Exercise aim
Only the pictures are omitted; repeat all other data exactly.

-------- Collected material

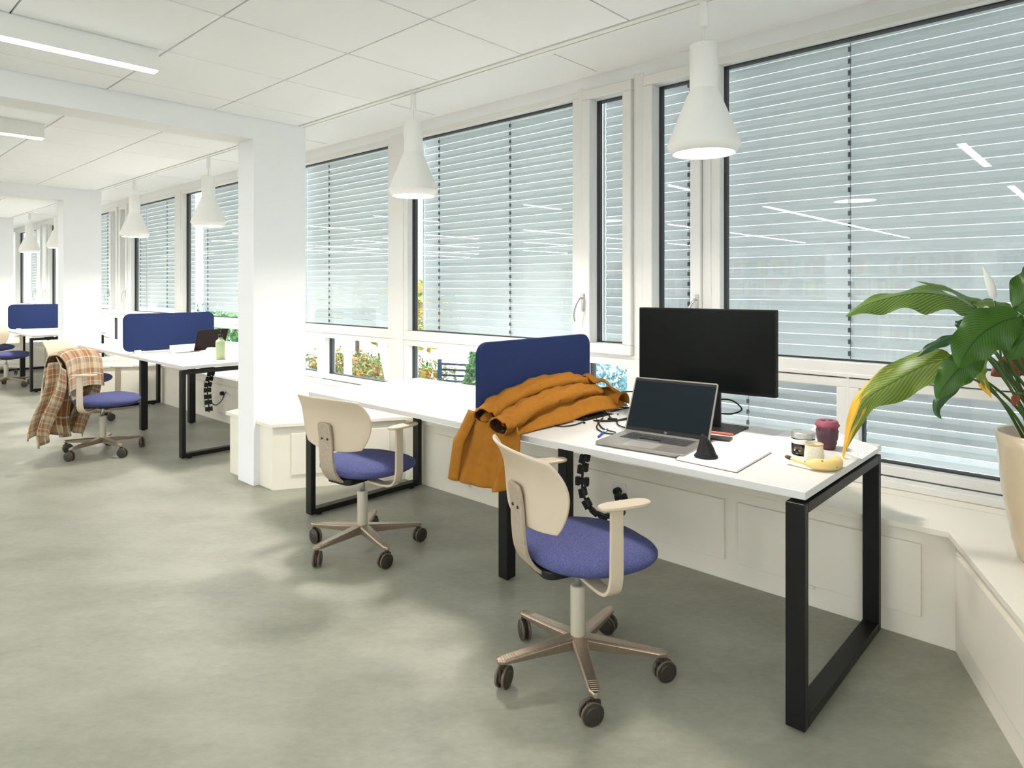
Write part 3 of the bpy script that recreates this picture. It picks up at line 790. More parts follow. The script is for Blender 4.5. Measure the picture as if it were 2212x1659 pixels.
# ------------------------------------------------------------------ camel coat over the desk edge
def coat():
    t = thing('camel_coat', (-2.02, 2.3, .742), 'camel wool coat bunched on the desk against the navy screen, hem hanging down', 'coat')
    L = Vector(t.location)
    pr = spline([(2.93, .765), (2.88, .835), (2.74, .872), (2.55, .880), (2.38, .868), (2.22, .842), (2.12, .815), (2.068, .775), (2.055, .70), (2.045, .61), (2.03, .525)], 6)
    n = len(pr)
    def at(u):
        k = u * (n - 1); i = min(int(k), n - 2); f = k - i; return pr[i].lerp(pr[i + 1], f)
    mb = MB()
    def fn(u, v):
        p = at(u); Y, Z = p.x, p.y
        hang = max(0, (u - .66) / .34)
        xa = -2.155 - .105 * hang - .0; xb = -1.90 + .035 * min(1, hang * 3)
        X = xa + (xb - xa) * v
        if u < .72:
            k = 1 - v ** 2.4
            base = .748
            Z = base + (Z - base) * (k * .9 + .1 if u < .66 else max(k, (u - .60) / .12 * .6 + .4 if u > .60 else 0))
        Z += (.012 * math.sin(v * 15 + u * 6) + .008 * math.sin(v * 31 + u * 9) + .004 * math.sin(v * 9 - u * 28)) * (1 - hang) * math.sin(min(1, v * 4) * PI / 2)
        Y += hang * (.020 * math.sin(v * 12.5 + 1.2) + .010 * math.sin(v * 23))
        Z += -.028 * hang * math.sin(v * PI * .9) + .02 * hang * v ** 4
        return Vector((X, Y, max(Z, .7475 if Y > 2.105 else Z))) - L
    mb.grid(70, 48, fn); mb.build('coat_body', M['coat'], t, smooth=True, solid=.006)
    # sleeves with open cuffs
    for pts, r in (([(-2.085, 2.84, .865), (-2.085, 2.66, .900), (-2.09, 2.45, .895), (-2.10, 2.26, .860), (-2.092, 2.13, .828), (-2.07, 2.055, .803)], .046),
                   ([(-2.00, 2.80, .835), (-1.985, 2.62, .860), (-1.975, 2.42, .855), (-1.96, 2.22, .835), (-1.945, 2.08, .800), (-1.94, 2.005, .785)], .045)):
        P = spline(pts, 8); m_ = len(P)
        P = [p - L for p in P]
        rr = [r * (.75 + .3 * min(1, i / (m_ * .25))) * (1 + .05 * math.sin(i * 1.1)) for i in range(m_)]
        mb = MB(); mb.tube(P, rr, 20, cap=False, sx=.72, sy=1.15)
        for i, v in enumerate(mb.v):
            k = i // 20; a = i % 20
            d = .005 * math.sin(a * 1.9 + k * .35) + .004 * math.sin(k * .8 + a) + .003 * math.sin(k * 1.7 + a * 2)
            mb.v[i] = (v[0], v[1], v[2] + d)
        sl = mb.build('sleeve', M['coat'], t, smooth=True, solid=.005)
        mb = MB(); mb.tube(P[-14:], [q * .80 for q in rr[-14:]], 20, cap=False, sx=.70, sy=1.12); mb.build('sleeve_lining', M['lining'], sl, smooth=True)
    # hanging placket strip at the left of the hem
    mb = MB()
    def f3(u, v):
        X = -2.165 - .055 * u + (.065) * (v - .5); Y = 2.085 - .075 * min(1, u * 3) - .012 * math.sin(v * PI); Z = .815 - .035 * min(1, u * 4) - .27 * u
        return Vector((X, Y, Z)) - L
    mb.grid(20, 8, f3); mb.build('belt', M['coat'], t, smooth=True, solid=.008)
    # collar and folded lapel at the far end
    mb = MB()
    def f4(u, v):
        a = v * PI * 1.15 - .25
        r = .062 - .008 * math.sin(u * 9)
        return Vector((-2.07 + .17 * u, 2.87 + r * math.cos(a) * .9 + .02 * u, .80 + r * math.sin(a) * .85 - .02 * u)) - L
    mb.grid(18, 14, f4); mb.build('collar', M['coat'], t, smooth=True, solid=.007)
    mb = MB()
    def f5(u, v):
        return Vector((-2.09 + .16 * v, 2.78 + .12 * u, .905 - .02 * v - .06 * u * v + .012 * math.sin(v * 9 + u * 4))) - L
    mb.grid(14, 14, f5); mb.build('lapel', M['coat'], t, smooth=True, solid=.006)
coat()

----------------

The reply
Write part 3 of the bpy script that recreates this picture. It picks up at line 790. More parts follow. The script is for Blender 4.5. Measure the picture as if it were 2212x1659 pixels.
# ------------------------------------------------------------------ camel coat over the desk edge
def coat():
    t = thing('camel_coat', (-2.02, 2.3, .742), 'camel wool coat bunched on the desk against the navy screen, hem hanging down', 'coat')
    L = Vector(t.location)
    pr = spline([(2.93, .765), (2.88, .835), (2.74, .872), (2.55, .880), (2.38, .868), (2.22, .842), (2.12, .815), (2.068, .775), (2.055, .70), (2.045, .61), (2.03, .525)], 6)
    n = len(pr)
    def at(u):
        k = u * (n - 1); i = min(int(k), n - 2); f = k - i; return pr[i].lerp(pr[i + 1], f)
    mb = MB()
    def fn(u, v):
        p = at(u); Y, Z = p.x, p.y
        hang = max(0, (u - .66) / .34)
        xa = -2.155 - .105 * hang - .0; xb = -1.90 + .035 * min(1, hang * 3)
        X = xa + (xb - xa) * v
        if u < .72:
            k = 1 - v ** 2.4
            base = .748
            Z = base + (Z - base) * (k * .9 + .1 if u < .66 else max(k, (u - .60) / .12 * .6 + .4 if u > .60 else 0))
        Z += (.012 * math.sin(v * 15 + u * 6) + .008 * math.sin(v * 31 + u * 9) + .004 * math.sin(v * 9 - u * 28)) * (1 - hang) * math.sin(min(1, v * 4) * PI / 2)
        Y += hang * (.020 * math.sin(v * 12.5 + 1.2) + .010 * math.sin(v * 23))
        Z += -.028 * hang * math.sin(v * PI * .9) + .02 * hang * v ** 4
        return Vector((X, Y, max(Z, .7475 if Y > 2.105 else Z))) - L
    mb.grid(70, 48, fn); mb.build('coat_body', M['coat'], t, smooth=True, solid=.006)
    # sleeves with open cuffs
    for pts, r in (([(-2.085, 2.84, .865), (-2.085, 2.66, .900), (-2.09, 2.45, .895), (-2.10, 2.26, .860), (-2.092, 2.13, .828), (-2.07, 2.055, .803)], .046),
                   ([(-2.00, 2.80, .835), (-1.985, 2.62, .860), (-1.975, 2.42, .855), (-1.96, 2.22, .835), (-1.945, 2.08, .800), (-1.94, 2.005, .785)], .045)):
        P = spline(pts, 8); m_ = len(P)
        P = [p - L for p in P]
        rr = [r * (.75 + .3 * min(1, i / (m_ * .25))) * (1 + .05 * math.sin(i * 1.1)) for i in range(m_)]
        mb = MB(); mb.tube(P, rr, 20, cap=False, sx=.72, sy=1.15)
        for i, v in enumerate(mb.v):
            k = i // 20; a = i % 20
            d = .005 * math.sin(a * 1.9 + k * .35) + .004 * math.sin(k * .8 + a) + .003 * math.sin(k * 1.7 + a * 2)
            mb.v[i] = (v[0], v[1], v[2] + d)
        sl = mb.build('sleeve', M['coat'], t, smooth=True, solid=.005)
        mb = MB(); mb.tube(P[-14:], [q * .80 for q in rr[-14:]], 20, cap=False, sx=.70, sy=1.12); mb.build('sleeve_lining', M['lining'], sl, smooth=True)
    # hanging placket strip at the left of the hem
    mb = MB()
    def f3(u, v):
        X = -2.165 - .055 * u + (.065) * (v - .5); Y = 2.085 - .075 * min(1, u * 3) - .012 * math.sin(v * PI); Z = .815 - .035 * min(1, u * 4) - .27 * u
        return Vector((X, Y, Z)) - L
    mb.grid(20, 8, f3); mb.build('belt', M['coat'], t, smooth=True, solid=.008)
    # collar and folded lapel at the far end
    mb = MB()
    def f4(u, v):
        a = v * PI * 1.15 - .25
        r = .062 - .008 * math.sin(u * 9)
        return Vector((-2.07 + .17 * u, 2.87 + r * math.cos(a) * .9 + .02 * u, .80 + r * math.sin(a) * .85 - .02 * u)) - L
    mb.grid(18, 14, f4); mb.build('collar', M['coat'], t, smooth=True, solid=.007)
    mb = MB()
    def f5(u, v):
        return Vector((-2.09 + .16 * v, 2.78 + .12 * u, .905 - .02 * v - .06 * u * v + .012 * math.sin(v * 9 + u * 4))) - L
    mb.grid(14, 14, f5); mb.build('lapel', M['coat'], t, smooth=True, solid=.006)
coat()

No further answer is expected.